Separating the heat from the light,
Richard Epstein praises his University of Chicago colleague and Obama appointee Cass Sunstein before intellectually burying him.
"Sunstein is by any fair account the most prominent, versatile and influential left-of-center legal academic in the U.S. His nomination has been supported, sensibly enough, by The Wall Street Journal, which also sees him correctly as one of the more conservative players in the Obama administration. But apparently, its wise counsel did not slow down key Republican senators who held up his nomination on at least three separate occasions, in part because of their worries that his view on hunting and animal care make him an extremist on animal rights.

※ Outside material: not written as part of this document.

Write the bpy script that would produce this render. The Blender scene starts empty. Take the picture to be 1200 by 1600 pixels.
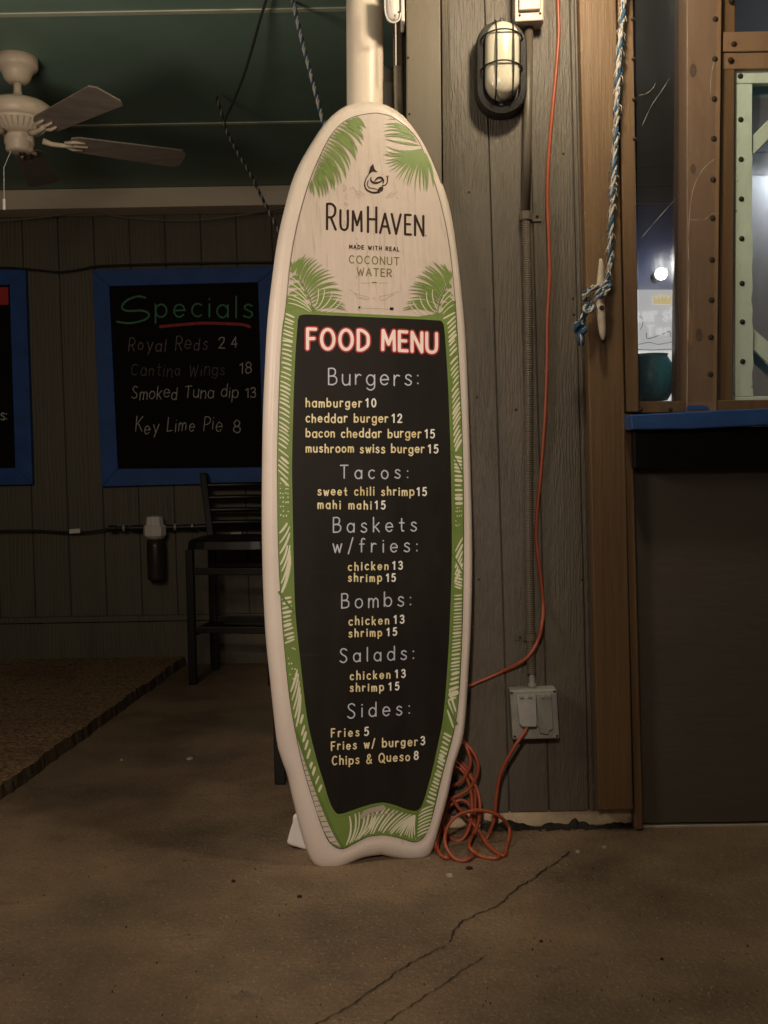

Regrettably, they seem more influenced by the caricature of his position on the American Conservative Union Web site and Glenn Beck's brutal hosing this past July that also denounced Sunstein for his passionate support of Franklin D. Roosevelt's Second Bill of Rights. This sad tale has been well recounted by David Weigel in the Washington Independent. Therefore, it is perhaps no surprise that Sunstein's was confirmed was by the embarrassingly narrow vote of 57-to-40.
These unseemly outbursts of ignorant incivility have ripped at our country's frayed political fabric. One oft-neglected cost of these hysterical tactics is that they discredit ordinary academics, like myself, who strongly disagree with the views that Sunstein has so consistently and elegantly defended. Quite simply, it is to be drowned out by the childish arguments of my supposed allies. The correct political stance is to give President Obama wide latitude in choosing his subordinates, and then to dispute them on the key substantive issues.not"

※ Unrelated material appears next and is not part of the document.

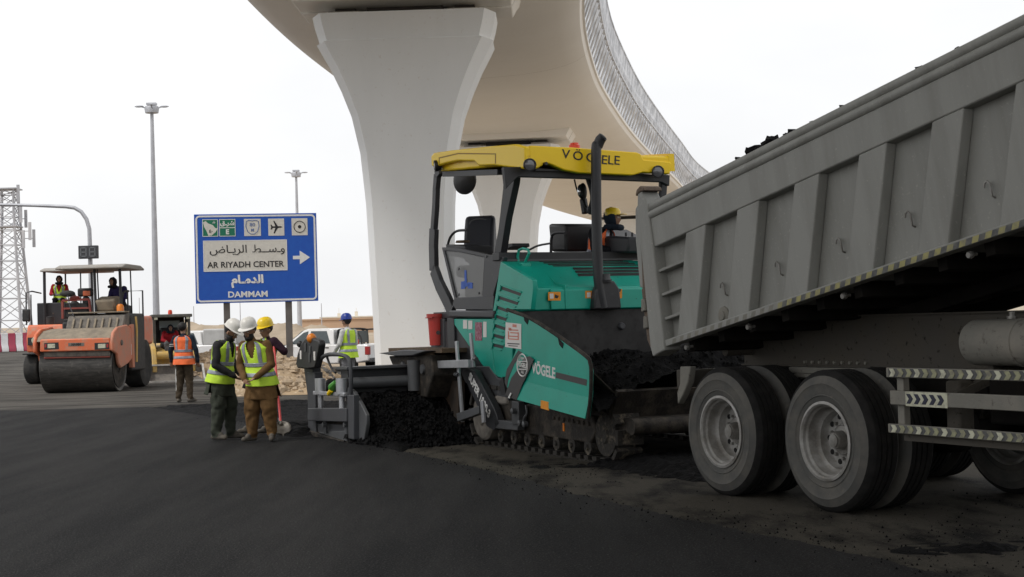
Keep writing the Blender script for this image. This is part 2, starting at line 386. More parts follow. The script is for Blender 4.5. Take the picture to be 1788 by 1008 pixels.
# steel lattice cladding along the outer right edge: one panel object per bay
tot = 0; acc = [0]
for i in range(len(cl)-1): tot += (cl[i+1]+nrm(i+1)*5.5-cl[i]-nrm(i)*5.5).length; acc.append(tot)
def edge_pt(s, off, z):
    for i in range(len(acc)-1):
        if acc[i] <= s <= acc[i+1]:
            t = (s-acc[i])/(acc[i+1]-acc[i]); nn = nrm(i).lerp(nrm(i+1), t).normalized()
            q_ = cl[i].lerp(cl[i+1], t); return q_+nn*(HWF(q_.y)+off)+Vector((0, 0, z))
s = 46.0; bay = 2.4
while s+bay < tot-2:
    b = MB()
    far = edge_pt(s, 0, 0).y > 95
    lo = lambda q: edge_pt(q, -.05, ZE); mi = lambda q: edge_pt(q, .42, ZE+1.15); hi = lambda q: edge_pt(q, .56, ZE+2.35); inn = lambda q: edge_pt(q, -.4, ZE+.9)
    r = .035
    b.bar(lo(s), lo(s+bay), .10); b.bar(mi(s), mi(s+bay), .11); b.bar(hi(s), hi(s+bay), .07); b.bar(inn(s), inn(s+bay), .08)
    k = 2; h = bay/k
    for j in range(k):
        q = s+j*h
        b.bar(lo(q), mi(q+h*.5), .07, .13); b.bar(lo(q+h), mi(q+h*.5), .07, .13)
        b.bar(inn(q+h*.5), mi(q+h*.5), .07, .12); b.bar(lo(q+.02), inn(q+.02), .06, .12)
        c0, c1, c2_ = lo(q+.03), mi(q+.03), inn(q+.03); e0 = edge_pt(q+.33, .18, ZE+.5); b.add([c0, c1, e0, c0+Vector((0, 0, .03))], [(0, 1, 2), (0, 2, 3)])
    for j in range(6):
        q = s+j*bay/6; b.bar(mi(q), hi(q), .035, .05)
        a0_ = mi(q).lerp(hi(q), .05); a1_ = mi(q+bay/6).lerp(hi(q+bay/6), .45); b.bar(a0_, a1_, .03, .04); b.bar(mi(q+bay/6), mi(q).lerp(hi(q), .45), .03, .04)
    b.build('lattice_panel', m_lattice, via, smooth=30)
    s += bay
# pillars: flared heads
PROF = [(-.3, 1.04, .92), (1, 1.06, .93), (3, 1.12, .95), (4.9, 1.19, .98), (6.3, 1.31, 1.02), (7.3, 1.52, 1.08), (8.0, 1.78, 1.15), (8.6, 2.05, 1.22), (9.1, 2.32, 1.3), (9.3, 2.42, 1.33), (9.32, 2.34, 1.3), (9.75, 2.46, 1.36), (10.05, 2.52, 1.4)]
fin = []
for i in range(len(PROF)-1):
    a, c = PROF[i], PROF[i+1]; kk = 4 if c[0]-a[0] > .5 else 1
    for j in range(kk): fin.append(tuple(a[q]+(c[q]-a[q])*j/kk for q in range(3)))
fin.append(PROF[-1])
def pillar(Y, label, sc=1.0, zt=10.05):
    p, nn, d = along(Y); z0 = hgt(p.x, p.y)-.3
    t = thing('pillar', label, 'pillar', (p.x, p.y, 0), math.atan2(d.y, d.x)-R_(90), 'viaduct pillars')
    b = MB()
    for z, hw, hd in fin:
        hw *= sc; hd *= sc; zz = z0 if z < 0 else z*zt/10.05; c = .20+.06*(hw-1); c2 = .32+.22*(hw-1)
        P8 = [(-hw, -hd+c2), (-hw+c, -hd), (hw-c, -hd), (hw, -hd+c2), (hw, hd-c2), (hw-c, hd), (-hw+c, hd), (-hw, hd-c2)]
        b.v += [(x, y, zz) for x, y in P8]
    L = len(fin)
    for i in range(L-1):
        for k in range(8): b.f.append((i*8+k, i*8+(k+1) % 8, (i+1)*8+(k+1) % 8, (i+1)*8+k)); b.m.append(0)
    b.f += [tuple(range(7, -1, -1)), tuple(range((L-1)*8, L*8))]; b.m += [0, 0]
    b.build('shaft', m_conc, t, smooth=20)
    for sx in (-1, 1):
        q = MB(); q.prism([(sx*1.65-.5, zt-.02), (sx*1.65+.5, zt-.02), (sx*1.65+.42, zt+.16), (sx*1.65-.42, zt+.16)], -.75, .75, 'y')
        q.box(sx*1.65-.28, sx*1.65+.28, -.45, .45, zt+.16, zt+.36, 1); q.build('bearing_block', [m_bear, m_darkgap], t)
    q = MB(); q.box(-1.05, 1.05, -.5, .5, zt-.01, zt+.30); q.build('shear_key', m_darkgap, t)
    # diaphragm that closes the deck above the pillar: flat soffit, sloping cheeks, both sides of the joint
    for sy in (-1, 1):
        q = MB(); y0, y1 = sorted((sy*.12, sy*1.55))
        q.prism([(-2.95, zt+.30), (2.95, zt+.30), (3.75, zt+1.75), (-3.75, zt+1.75)], y0, y1, 'y')
        q.prism([(-2.95, zt+.52), (2.95, zt+.52), (3.7, zt+1.25), (-3.7, zt+1.25)], y0*.98+.02*sy, y1+sy*.55, 'y')
        q.build('diaphragm', m_soffit, t, bevel=.03)
    return t
pillar(41.4, 'nearest white flared concrete pillar left of the yellow canopy')
pillar(72.5, 'second white pillar seen through the machine cab frame')
pillar(127, 'farthest flared pillar head behind the machine driver')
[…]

But of course then there are the problems with Sunstein's long-nourished fantasy, a Second Bill of Rights, rounding out FDR's expansive use of government to drown out the fear from wants far and wide.

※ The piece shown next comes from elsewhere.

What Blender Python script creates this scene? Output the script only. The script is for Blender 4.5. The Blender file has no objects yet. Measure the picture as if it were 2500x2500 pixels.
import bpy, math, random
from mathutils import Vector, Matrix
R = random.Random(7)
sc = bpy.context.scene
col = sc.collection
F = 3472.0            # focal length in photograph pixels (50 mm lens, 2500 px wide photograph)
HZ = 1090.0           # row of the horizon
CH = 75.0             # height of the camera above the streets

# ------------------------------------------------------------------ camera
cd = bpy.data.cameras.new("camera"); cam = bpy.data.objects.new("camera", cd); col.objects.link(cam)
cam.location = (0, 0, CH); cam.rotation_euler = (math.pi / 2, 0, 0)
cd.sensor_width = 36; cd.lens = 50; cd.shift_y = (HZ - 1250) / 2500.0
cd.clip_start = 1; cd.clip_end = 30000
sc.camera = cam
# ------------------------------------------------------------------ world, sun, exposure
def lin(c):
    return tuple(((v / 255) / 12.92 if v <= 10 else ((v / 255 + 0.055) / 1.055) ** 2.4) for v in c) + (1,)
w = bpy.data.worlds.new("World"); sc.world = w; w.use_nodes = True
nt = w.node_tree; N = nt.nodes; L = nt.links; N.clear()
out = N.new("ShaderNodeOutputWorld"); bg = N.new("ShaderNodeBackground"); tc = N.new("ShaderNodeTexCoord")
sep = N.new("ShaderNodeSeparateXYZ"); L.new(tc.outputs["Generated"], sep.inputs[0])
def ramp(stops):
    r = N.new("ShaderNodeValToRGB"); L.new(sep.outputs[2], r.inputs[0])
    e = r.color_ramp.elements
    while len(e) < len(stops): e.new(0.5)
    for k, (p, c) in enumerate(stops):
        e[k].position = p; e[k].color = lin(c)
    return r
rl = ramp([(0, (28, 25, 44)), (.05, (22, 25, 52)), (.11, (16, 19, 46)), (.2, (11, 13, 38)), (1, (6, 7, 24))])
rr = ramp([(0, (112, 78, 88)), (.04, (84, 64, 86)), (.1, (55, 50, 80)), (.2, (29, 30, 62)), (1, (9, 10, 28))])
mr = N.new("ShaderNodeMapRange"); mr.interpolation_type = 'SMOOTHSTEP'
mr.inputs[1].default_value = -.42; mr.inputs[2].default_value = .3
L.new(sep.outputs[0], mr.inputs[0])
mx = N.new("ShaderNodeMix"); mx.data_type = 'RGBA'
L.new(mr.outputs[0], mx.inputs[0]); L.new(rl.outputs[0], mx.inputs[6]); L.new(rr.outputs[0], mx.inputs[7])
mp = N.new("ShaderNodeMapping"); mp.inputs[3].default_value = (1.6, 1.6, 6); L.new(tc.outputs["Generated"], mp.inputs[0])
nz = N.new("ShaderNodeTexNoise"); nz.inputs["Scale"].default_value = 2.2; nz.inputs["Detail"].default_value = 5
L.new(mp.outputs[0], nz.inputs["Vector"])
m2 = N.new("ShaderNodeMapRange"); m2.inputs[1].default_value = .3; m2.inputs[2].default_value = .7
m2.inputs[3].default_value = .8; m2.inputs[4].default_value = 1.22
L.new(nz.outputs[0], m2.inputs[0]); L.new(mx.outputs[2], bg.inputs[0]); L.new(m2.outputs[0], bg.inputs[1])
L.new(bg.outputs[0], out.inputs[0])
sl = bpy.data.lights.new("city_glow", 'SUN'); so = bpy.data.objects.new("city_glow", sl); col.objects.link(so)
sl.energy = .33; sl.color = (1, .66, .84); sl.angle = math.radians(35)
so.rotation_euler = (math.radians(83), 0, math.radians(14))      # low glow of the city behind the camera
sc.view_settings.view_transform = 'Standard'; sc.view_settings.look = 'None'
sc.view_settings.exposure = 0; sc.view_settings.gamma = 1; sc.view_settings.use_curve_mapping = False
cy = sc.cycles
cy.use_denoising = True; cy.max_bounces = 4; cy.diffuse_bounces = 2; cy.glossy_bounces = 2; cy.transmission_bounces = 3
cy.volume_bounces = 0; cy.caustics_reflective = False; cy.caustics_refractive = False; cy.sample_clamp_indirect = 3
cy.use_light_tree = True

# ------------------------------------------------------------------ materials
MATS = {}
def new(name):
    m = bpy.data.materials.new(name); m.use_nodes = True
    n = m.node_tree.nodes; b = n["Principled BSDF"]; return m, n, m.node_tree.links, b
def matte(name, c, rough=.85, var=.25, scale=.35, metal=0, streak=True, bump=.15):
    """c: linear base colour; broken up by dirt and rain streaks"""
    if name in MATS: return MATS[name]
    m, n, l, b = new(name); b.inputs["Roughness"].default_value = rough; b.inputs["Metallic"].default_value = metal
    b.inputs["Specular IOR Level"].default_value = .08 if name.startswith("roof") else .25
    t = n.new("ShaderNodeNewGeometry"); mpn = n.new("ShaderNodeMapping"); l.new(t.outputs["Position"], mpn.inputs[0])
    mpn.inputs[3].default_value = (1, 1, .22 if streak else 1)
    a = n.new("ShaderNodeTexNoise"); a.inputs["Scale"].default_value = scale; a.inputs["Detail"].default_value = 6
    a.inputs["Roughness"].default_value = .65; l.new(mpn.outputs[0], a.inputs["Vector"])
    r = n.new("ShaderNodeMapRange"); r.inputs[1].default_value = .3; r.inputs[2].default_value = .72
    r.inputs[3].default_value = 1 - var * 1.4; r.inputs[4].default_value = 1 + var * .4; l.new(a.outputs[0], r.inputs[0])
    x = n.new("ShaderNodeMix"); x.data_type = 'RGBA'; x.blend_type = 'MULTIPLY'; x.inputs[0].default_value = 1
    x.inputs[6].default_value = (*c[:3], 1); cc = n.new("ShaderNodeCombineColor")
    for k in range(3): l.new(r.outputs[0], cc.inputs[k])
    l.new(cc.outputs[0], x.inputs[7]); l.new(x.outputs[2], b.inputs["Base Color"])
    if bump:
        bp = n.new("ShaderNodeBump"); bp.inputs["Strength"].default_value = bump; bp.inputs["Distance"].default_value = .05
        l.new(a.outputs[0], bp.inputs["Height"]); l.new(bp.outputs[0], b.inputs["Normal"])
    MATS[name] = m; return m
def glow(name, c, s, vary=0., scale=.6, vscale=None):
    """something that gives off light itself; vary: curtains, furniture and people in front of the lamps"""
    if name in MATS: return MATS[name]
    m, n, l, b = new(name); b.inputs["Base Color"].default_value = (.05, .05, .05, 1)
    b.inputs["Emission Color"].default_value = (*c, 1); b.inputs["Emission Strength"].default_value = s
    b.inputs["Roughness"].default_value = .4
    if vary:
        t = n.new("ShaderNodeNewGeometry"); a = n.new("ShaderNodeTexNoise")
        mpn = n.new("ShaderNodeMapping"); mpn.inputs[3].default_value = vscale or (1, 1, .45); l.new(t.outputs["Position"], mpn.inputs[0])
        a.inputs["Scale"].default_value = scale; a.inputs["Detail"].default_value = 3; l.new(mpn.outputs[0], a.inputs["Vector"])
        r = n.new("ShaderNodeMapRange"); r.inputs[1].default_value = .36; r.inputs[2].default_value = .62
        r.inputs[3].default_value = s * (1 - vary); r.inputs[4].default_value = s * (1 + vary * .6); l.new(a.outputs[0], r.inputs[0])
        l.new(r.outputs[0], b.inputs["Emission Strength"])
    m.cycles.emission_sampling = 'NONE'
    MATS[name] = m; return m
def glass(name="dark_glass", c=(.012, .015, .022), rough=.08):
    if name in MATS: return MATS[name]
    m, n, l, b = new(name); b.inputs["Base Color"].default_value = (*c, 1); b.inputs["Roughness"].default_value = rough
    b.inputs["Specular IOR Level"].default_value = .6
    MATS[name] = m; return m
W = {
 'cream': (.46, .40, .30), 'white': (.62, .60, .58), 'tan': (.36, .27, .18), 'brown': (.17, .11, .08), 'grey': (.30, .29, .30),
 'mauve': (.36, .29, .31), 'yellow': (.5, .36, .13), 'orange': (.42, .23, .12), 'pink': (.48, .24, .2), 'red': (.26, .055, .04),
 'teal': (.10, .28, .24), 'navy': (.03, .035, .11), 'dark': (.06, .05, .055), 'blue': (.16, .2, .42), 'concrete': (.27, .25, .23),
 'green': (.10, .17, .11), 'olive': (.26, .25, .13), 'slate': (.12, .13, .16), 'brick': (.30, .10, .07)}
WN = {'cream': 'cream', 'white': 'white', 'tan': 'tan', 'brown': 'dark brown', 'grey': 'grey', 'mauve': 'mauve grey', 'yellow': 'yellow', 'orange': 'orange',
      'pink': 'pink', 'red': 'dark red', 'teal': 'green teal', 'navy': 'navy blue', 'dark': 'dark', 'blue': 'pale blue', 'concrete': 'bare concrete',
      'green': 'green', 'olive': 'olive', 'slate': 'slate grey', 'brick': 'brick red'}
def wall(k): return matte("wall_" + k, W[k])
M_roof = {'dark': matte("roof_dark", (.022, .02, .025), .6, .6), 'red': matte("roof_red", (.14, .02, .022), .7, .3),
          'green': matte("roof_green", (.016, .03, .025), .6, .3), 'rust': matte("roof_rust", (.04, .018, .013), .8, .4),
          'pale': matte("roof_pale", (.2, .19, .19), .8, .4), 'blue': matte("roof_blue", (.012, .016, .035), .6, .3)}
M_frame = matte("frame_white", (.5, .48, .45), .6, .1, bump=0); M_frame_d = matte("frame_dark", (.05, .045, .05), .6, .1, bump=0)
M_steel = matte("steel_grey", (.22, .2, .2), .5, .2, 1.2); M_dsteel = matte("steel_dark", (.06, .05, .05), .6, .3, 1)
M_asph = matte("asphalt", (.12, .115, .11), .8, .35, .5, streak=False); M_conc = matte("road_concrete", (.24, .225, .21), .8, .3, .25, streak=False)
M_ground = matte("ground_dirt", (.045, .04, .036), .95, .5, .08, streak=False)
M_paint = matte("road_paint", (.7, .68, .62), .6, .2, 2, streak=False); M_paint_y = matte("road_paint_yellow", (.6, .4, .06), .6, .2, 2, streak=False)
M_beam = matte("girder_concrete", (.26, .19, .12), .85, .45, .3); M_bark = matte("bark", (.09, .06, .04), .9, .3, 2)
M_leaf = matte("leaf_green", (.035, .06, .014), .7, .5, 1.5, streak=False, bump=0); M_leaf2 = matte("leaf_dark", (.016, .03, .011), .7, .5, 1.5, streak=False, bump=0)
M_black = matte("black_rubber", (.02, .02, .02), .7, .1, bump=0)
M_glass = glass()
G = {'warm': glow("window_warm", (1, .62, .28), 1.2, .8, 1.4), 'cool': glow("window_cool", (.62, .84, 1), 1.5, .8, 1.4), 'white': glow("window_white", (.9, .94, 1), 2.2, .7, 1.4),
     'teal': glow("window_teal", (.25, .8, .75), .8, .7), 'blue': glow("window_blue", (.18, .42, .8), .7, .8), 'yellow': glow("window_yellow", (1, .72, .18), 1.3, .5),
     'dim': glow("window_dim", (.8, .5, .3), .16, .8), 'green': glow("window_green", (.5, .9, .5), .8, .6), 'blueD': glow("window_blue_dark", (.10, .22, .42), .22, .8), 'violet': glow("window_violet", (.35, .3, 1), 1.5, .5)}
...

... it is Roosevelt's treacherous transformation of human aspirations into enforceable legal rights. There are two enormous gaps in that chain of reasoning. First, it does not specify the persons who must bear the correlative duties to this expanded set of rights. Nor can we duck this problem by imposing the obligations on the state or government, which consists, of course, of all those original right bearers in a different capacity.
So in the end we can't maintain the universality of Roosevelt's claim: We have to distinguish between those of us who count as "the people" and everyone else, those who don't really count at all. If we all have the rights to decent jobs, then workers have the right to form unions, regardless of the consequences to employers, shareholders and the public at large. If farmers have the right to a decent living, the rest of us have to suffer Roosevelt's deadly double of agricultural subsidies and state-sponsored crop cartels.
A second difficulty is as acute as the first. Who fills in the content of the right by telling us what counts as a decent price or a remunerative wage? In a world of major uncertainty, these questions have no fixed answer. But in a political setting, we devised schemes then to assure living wages to autoworkers, only to see Roosevelt's rickety structure comes crashing down on our heads. But do we learn humility from failure? Of course not, if we think that now is the time to implement a regime of positive rights to health care--oops, to health care insurance--funded by punitive and self-destructive taxes on the rich.
In short, there is no way to translate Roosevelt's--or Sunstein's vision--into sustainable social practices. But that's just what the First Bill of Rights can do with its bloodless protection of private property and freedom of contract, speech and religion. Now we can specify the correlative duties with precision: keep off the property of others, and don't meddle in their agreements. Follow these rules and you can stimulate investment and reward hard labor. By keeping our aspirations modest, we can keep our achievements high--which is why we don't want to undermine the first Bill of Rights by adopting the second.
When will people learn that there are only negative rights, not positive rights and the U.S. Constitution derives its power from the former, not the latter?